Роль Коврина, возможно, одна из самых сложных в «багаже» артиста, в большей степени из-за неопределенности, которую предлагает Чехов. Четкого понятия характера и состояния персонажа он не дает, и проработка роли полностью ложится на плечи актера. Андрей Финягин, следуя за Антоном Павловичем, сохраняет эту неопределенность, не делая своего героя ни безумцем, ни полностью здоровым человеком. Главной особенностью своего образа он делает отсутствие в Коврине любви. Не только любви к близким людям, но любви в глобальном смысле, как созидающего и жизнеутверждающего понятия. Коврин Андрея Финягина чувственно пуст, и эту пустоту он заполняет холодным знанием, научными фактами и философией, из которых, к сожалению, невозможно «выжать» ни капли тепла для продолжения жизни.
Жизнь, какой она должна быть – бурлящую, стремительную и непредсказуемую – в спектакле олицетворяет Николай Гонтар в роли Песоцкого. Громогласный ураган, стремящийся расставить все по заранее спланированным местам, человек, наполненный любовью, и стремящийся охватить ею все на свете, безумный эгоист, не осознающий своего эгоизма – таков Песоцкий Николая Гонтара.
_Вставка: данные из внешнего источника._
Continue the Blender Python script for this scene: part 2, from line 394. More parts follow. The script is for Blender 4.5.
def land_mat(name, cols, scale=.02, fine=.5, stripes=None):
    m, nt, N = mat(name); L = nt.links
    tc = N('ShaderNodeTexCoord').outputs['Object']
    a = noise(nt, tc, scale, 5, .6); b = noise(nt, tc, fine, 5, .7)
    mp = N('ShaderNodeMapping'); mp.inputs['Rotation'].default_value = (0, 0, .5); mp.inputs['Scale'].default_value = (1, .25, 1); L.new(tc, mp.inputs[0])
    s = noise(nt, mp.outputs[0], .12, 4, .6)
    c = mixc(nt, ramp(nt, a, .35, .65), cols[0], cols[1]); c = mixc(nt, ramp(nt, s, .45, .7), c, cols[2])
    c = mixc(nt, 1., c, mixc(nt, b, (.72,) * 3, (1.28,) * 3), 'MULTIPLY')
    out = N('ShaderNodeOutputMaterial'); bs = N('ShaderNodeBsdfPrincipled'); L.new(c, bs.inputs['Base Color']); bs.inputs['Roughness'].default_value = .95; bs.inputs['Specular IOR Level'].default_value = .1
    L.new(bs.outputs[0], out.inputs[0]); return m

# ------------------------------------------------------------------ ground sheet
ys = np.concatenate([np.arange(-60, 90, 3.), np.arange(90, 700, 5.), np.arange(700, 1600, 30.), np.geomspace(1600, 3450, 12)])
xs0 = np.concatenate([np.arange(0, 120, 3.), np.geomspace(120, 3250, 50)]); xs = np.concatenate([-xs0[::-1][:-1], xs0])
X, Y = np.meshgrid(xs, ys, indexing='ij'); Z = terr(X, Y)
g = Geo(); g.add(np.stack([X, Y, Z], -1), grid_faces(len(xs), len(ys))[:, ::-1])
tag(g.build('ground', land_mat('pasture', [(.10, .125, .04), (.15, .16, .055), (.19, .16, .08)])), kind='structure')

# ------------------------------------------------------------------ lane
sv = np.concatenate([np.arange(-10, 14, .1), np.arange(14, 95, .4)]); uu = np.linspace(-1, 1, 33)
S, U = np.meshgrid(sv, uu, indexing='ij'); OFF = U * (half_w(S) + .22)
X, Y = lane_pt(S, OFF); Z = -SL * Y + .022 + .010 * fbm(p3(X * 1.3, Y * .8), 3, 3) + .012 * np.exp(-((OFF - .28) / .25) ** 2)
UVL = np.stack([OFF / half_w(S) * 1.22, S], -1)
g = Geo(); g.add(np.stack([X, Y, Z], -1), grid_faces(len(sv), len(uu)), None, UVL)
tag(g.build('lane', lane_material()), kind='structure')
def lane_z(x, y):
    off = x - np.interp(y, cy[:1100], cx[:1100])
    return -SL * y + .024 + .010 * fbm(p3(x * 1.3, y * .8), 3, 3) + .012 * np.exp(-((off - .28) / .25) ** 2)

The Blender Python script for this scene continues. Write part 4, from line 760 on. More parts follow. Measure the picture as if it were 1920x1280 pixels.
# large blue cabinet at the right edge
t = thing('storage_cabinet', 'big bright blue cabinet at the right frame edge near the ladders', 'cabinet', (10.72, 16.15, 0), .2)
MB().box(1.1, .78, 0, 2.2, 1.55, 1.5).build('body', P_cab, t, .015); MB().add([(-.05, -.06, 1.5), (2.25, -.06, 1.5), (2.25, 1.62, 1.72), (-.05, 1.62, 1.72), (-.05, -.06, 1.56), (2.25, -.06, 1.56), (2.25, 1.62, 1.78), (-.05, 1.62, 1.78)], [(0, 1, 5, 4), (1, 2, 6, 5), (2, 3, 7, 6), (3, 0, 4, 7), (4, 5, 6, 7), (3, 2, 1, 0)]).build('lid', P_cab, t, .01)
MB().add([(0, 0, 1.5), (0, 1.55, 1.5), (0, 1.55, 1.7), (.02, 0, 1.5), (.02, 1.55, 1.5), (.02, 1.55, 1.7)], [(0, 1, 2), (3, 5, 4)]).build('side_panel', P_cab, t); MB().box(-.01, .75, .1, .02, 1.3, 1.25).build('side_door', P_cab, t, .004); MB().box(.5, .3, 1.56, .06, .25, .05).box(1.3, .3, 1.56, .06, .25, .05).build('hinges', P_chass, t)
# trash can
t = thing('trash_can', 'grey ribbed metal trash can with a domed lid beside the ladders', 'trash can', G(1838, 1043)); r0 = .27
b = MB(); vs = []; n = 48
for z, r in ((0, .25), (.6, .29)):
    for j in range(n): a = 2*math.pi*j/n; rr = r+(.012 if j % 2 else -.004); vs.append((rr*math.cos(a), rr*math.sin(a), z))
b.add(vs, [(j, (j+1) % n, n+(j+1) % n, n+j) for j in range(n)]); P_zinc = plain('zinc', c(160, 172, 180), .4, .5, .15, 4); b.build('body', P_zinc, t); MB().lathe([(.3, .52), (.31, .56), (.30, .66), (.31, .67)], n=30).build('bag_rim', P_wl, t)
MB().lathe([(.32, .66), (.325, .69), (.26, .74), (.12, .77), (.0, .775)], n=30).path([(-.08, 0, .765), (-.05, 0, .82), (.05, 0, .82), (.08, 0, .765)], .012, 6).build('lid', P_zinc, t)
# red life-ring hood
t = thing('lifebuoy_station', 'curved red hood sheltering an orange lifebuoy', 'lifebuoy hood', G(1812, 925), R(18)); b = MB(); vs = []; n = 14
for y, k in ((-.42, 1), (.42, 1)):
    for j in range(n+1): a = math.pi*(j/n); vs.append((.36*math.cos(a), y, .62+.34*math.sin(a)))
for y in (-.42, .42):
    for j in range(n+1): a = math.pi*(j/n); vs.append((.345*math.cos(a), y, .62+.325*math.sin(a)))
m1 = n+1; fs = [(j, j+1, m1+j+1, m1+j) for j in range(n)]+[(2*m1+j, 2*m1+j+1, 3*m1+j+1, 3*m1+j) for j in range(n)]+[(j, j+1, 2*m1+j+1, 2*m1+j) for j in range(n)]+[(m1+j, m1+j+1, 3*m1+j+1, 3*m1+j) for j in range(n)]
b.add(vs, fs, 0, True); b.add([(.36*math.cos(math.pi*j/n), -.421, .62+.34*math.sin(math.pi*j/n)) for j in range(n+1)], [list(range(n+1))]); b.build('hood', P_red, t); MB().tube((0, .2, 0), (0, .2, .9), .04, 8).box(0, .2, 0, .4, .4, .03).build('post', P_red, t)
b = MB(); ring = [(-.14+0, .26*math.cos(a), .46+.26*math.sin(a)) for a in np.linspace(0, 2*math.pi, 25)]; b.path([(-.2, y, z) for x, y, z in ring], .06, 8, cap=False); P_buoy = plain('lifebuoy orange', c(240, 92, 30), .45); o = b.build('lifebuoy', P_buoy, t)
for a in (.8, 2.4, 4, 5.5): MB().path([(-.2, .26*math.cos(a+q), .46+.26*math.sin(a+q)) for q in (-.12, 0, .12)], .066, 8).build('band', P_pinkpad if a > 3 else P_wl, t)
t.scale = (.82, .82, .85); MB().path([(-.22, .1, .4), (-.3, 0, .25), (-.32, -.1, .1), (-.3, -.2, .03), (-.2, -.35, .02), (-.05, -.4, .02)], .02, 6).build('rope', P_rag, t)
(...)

Этого персонажа Чехов выписал, в противовес Коврину, простым и понятным, знакомым каждому. «Хотел как лучше», «благими намерениями» и другие устойчивые выражения как нельзя лучше описывают Песоцкого, но простота не сделала его линию в повести менее значимой, напротив, Чехов убивает Песоцкого осознанием последствий собственных действий. Это ли не трагедия?
В произведениях Чехова нет идеальных (или хотя бы почти идеальных) людей, все герои в чем-то «поломаны», раздавлены, угнетены. К женщинам, как мы знаем, Антон Павлович и вовсе относился довольно саркастически, хоть и жалел их. Вот и Таня Песоцкая угнетена отцом и раздавлена возлюбленным, а читатель и зритель, вслед за Чеховым, с одной стороны жалеет ее, а с другой – думает: «сама виновата». Александра Лахтюхова рисует свою Таню девочкой, влюбившейся в «звезду», в великого человека, в образ, в возможность другой жизни. Но «звезды», оказывается, тоже пьют молоко, носят зеленые носки и несдержаны в словах и оценках. Мир рушится, а если тебе в этот момент 17 лет, он рушится окончательно и бесповоротно.
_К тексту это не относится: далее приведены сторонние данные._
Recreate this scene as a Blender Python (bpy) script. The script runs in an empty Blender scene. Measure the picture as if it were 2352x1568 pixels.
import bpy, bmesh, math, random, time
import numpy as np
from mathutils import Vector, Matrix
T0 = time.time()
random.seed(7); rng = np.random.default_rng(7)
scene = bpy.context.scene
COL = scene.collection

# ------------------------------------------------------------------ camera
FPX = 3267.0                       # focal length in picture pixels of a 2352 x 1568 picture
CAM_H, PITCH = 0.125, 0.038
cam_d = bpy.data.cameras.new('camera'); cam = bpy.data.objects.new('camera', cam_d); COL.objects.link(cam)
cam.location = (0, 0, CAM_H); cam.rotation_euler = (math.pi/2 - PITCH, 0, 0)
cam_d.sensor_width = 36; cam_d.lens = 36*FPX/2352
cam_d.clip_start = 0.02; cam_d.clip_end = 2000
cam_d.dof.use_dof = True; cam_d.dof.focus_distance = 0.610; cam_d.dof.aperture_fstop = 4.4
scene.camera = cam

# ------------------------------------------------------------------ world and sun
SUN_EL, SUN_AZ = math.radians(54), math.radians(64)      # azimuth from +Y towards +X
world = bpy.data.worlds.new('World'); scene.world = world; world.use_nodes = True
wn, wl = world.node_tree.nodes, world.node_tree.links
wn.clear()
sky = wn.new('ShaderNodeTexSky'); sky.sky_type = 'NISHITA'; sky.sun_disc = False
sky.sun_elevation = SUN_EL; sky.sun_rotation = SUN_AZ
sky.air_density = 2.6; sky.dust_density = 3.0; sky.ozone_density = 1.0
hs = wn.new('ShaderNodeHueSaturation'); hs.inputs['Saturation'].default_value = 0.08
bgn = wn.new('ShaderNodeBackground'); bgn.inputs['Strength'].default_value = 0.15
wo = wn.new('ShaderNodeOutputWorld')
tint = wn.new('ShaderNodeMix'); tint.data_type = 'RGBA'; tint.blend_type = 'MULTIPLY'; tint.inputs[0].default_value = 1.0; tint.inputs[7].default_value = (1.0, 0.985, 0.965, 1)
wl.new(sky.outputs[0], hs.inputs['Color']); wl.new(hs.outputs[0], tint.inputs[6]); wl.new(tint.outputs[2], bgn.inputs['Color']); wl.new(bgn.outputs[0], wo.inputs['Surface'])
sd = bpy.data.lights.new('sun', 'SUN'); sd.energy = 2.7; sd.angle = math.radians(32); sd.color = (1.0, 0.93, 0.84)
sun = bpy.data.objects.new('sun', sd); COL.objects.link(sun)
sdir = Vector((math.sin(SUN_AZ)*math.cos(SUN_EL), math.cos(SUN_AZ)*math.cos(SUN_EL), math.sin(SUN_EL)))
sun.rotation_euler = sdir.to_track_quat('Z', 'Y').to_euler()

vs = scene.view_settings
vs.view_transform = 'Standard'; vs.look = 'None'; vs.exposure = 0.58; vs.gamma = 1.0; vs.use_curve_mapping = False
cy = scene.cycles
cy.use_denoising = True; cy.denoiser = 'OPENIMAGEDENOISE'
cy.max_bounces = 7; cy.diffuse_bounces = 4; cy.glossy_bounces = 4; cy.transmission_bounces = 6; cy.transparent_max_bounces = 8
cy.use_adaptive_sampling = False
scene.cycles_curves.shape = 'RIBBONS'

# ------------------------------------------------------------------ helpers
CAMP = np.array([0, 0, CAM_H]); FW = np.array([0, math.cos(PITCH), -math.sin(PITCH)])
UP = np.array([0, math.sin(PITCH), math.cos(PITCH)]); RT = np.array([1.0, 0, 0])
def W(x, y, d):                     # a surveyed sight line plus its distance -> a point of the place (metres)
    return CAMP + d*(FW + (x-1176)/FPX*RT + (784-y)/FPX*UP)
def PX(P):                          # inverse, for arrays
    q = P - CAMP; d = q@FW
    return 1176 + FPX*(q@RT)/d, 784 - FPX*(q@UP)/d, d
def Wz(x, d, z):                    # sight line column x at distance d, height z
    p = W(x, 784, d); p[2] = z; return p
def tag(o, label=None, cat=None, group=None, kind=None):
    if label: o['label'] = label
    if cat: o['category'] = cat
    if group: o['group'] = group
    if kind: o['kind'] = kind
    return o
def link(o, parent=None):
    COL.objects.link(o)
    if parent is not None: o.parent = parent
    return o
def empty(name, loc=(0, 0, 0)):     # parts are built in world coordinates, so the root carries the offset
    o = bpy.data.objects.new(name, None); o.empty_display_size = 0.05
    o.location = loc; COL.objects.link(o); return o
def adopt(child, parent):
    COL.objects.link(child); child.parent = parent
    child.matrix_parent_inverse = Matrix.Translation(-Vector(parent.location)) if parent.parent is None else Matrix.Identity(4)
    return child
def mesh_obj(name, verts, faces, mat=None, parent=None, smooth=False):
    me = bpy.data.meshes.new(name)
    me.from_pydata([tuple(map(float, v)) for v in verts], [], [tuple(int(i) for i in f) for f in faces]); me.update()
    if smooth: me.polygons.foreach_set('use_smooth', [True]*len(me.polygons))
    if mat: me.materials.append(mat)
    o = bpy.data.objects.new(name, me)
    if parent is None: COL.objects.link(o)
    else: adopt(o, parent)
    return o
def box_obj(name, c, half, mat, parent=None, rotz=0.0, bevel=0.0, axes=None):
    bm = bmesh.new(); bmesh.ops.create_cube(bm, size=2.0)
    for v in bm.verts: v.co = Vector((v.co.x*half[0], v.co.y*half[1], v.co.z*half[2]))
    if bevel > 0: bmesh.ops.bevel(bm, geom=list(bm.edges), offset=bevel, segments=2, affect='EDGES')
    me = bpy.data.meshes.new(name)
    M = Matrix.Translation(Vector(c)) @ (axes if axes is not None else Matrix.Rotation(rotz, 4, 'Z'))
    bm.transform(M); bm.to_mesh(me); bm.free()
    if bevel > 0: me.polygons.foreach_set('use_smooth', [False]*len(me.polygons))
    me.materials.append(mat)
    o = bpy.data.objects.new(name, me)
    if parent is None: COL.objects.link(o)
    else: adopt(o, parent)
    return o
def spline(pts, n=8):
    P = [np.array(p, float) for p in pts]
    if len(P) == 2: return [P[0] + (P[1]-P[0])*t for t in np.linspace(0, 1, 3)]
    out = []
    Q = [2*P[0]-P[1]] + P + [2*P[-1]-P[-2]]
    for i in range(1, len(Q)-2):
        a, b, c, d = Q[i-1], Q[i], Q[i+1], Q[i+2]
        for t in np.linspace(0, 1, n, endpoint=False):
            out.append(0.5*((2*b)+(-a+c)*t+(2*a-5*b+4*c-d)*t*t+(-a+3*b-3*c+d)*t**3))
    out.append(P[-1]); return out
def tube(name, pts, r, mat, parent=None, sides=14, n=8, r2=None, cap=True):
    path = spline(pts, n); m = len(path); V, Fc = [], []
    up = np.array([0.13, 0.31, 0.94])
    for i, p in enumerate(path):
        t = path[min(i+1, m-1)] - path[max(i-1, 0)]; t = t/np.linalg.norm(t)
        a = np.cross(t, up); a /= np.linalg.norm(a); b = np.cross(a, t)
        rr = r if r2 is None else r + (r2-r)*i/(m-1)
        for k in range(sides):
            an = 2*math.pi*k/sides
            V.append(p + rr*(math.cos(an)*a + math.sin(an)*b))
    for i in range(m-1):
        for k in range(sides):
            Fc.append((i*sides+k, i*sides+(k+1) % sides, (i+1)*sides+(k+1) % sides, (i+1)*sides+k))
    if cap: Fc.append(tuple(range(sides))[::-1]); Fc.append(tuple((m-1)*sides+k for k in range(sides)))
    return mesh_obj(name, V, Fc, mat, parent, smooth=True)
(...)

Самый беспечный и жизнеутверждающий персонаж в спектакле, как ни странно, Монах. Режиссер решил отойти от описанного Чеховым образа и вывел монаха юным, задорным, по-хорошему хулиганистым и бойким. К этому образу как нельзя более подошел Алексей Славкин, актер – олицетворение молодости и очарования. Акценты сразу сместились, Монах стал не просто галлюцинацией, не внутренним голосом гения, но вторым «я» самого Коврина, таким, каким он, вероятно, в глубине души и хотел быть: жаждущим, неистовым, веселым, живым. Алексей Славкин переворачивает устоявшиеся представления о персонаже, вносит новизну и драйв в рисунок роли, «оживляет» угрюмое усадебное «болотце» Песоцких. Такой неожиданный, но удачный ход добавил спектаклю воздуха и свежести, и, на удивление, надежды на лучшую жизнь.
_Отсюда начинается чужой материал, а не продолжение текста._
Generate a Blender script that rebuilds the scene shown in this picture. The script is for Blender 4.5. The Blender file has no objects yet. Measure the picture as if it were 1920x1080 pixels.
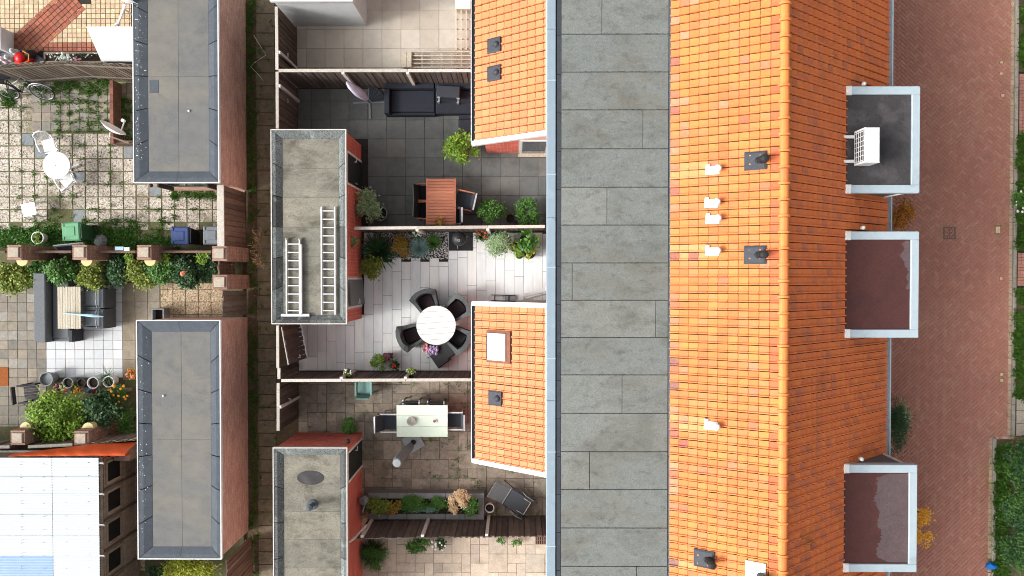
import bpy, math, random
import numpy as np
from mathutils import Vector, Matrix, Euler
random.seed(11)
rng = np.random.default_rng(11)
sc = bpy.context.scene
R = math.radians
U = random.uniform

# ------------------------------------------------------------------ camera
# a drone 24 m above the yards, looking almost straight down
F, H = 1416.0, 24.0
cd = bpy.data.cameras.new('camera')
cd.sensor_width = 36.0
cd.lens = 36.0 * F / 1920.0
cd.clip_start, cd.clip_end = 0.1, 1500.0
cam = bpy.data.objects.new('camera', cd)
cam.location = (0, 0, H)
cam.rotation_euler = (-math.atan(20 / F), math.atan(8 / F), 0)
sc.collection.objects.link(cam)
sc.camera = cam
CAMR = Euler(cam.rotation_euler).to_matrix()

def P(px, py, h=0.0):
    """point of the place at height h that the photograph shows at pixel px, py"""
    d = CAMR @ Vector(((px - 960) / F, -(py - 540) / F, -1))
    t = (h - H) / d.z
    return Vector((d.x * t, d.y * t, h))

# ------------------------------------------------------------------ sky and sun
SUN_EL, SUN_DIR = R(34), Vector((1.0, 0.245, 0)).normalized()
w = bpy.data.worlds.new('World'); sc.world = w; w.use_nodes = True
nt = w.node_tree; nt.nodes.clear()
sky = nt.nodes.new('ShaderNodeTexSky'); sky.sky_type = 'NISHITA'; sky.sun_disc = False
sky.sun_elevation = SUN_EL; sky.sun_rotation = R(256)
sky.air_density = 1.0; sky.dust_density = 10.0; sky.ozone_density = 1.0
hs = nt.nodes.new('ShaderNodeHueSaturation'); hs.inputs['Saturation'].default_value = 0.12
bg = nt.nodes.new('ShaderNodeBackground'); bg.inputs['Strength'].default_value = 0.15
wo = nt.nodes.new('ShaderNodeOutputWorld')
nt.links.new(sky.outputs[0], hs.inputs['Color']); nt.links.new(hs.outputs[0], bg.inputs['Color'])
nt.links.new(bg.outputs[0], wo.inputs['Surface'])
sl = bpy.data.lights.new('sun', 'SUN'); sl.energy = 1.35; sl.angle = R(10); sl.color = (1.0, 0.94, 0.85)
sun = bpy.data.objects.new('sun', sl); sc.collection.objects.link(sun)
d = Vector((SUN_DIR.x * math.cos(SUN_EL), SUN_DIR.y * math.cos(SUN_EL), -math.sin(SUN_EL)))
sun.rotation_euler = d.to_track_quat('-Z', 'Y').to_euler(); sun.location = (-30, -8, 30)
vs = sc.view_settings
vs.view_transform = 'Standard'; vs.look = 'None'; vs.exposure = 0.7; vs.gamma = 1.0; vs.use_curve_mapping = False
sc.cycles.use_denoising = True
sc.cycles.filter_width = 1.0
sc.cycles.max_bounces = 7; sc.cycles.diffuse_bounces = 5; sc.cycles.glossy_bounces = 2
sc.cycles.transmission_bounces = 3; sc.cycles.transparent_max_bounces = 4

# ------------------------------------------------------------------ helpers
COL = sc.collection

def S(r, g, b, k=0.8):
    def f(c):
        c /= 255.0
        return (c / 12.92 if c <= 0.04045 else ((c + 0.055) / 1.055) ** 2.4) * k
    return (f(r), f(g), f(b))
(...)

Все вышеописанное пролетает перед глазами в рекордно короткий срок – один час и десять минут, и, вы удивитесь, это – минус. Век высоких скоростей и мгновенного переключения внимания, конечно, стоит учитывать, но этому спектаклю не хватает минут для той вдумчивой чеховской созерцательности, которая так ему необходима. Хочется больше времени для «превращения» Коврина, для его разговоров с самим собой, для взрывов эмоций, да даже для криков Песоцкого: «Какой это мерзавец и каналья осмелился привязать лошадь к яблоне?» И хотя спектакль логически и психологически завершен, он все же оставляет чувство легкого сожаления о том, что осталось «за кадром».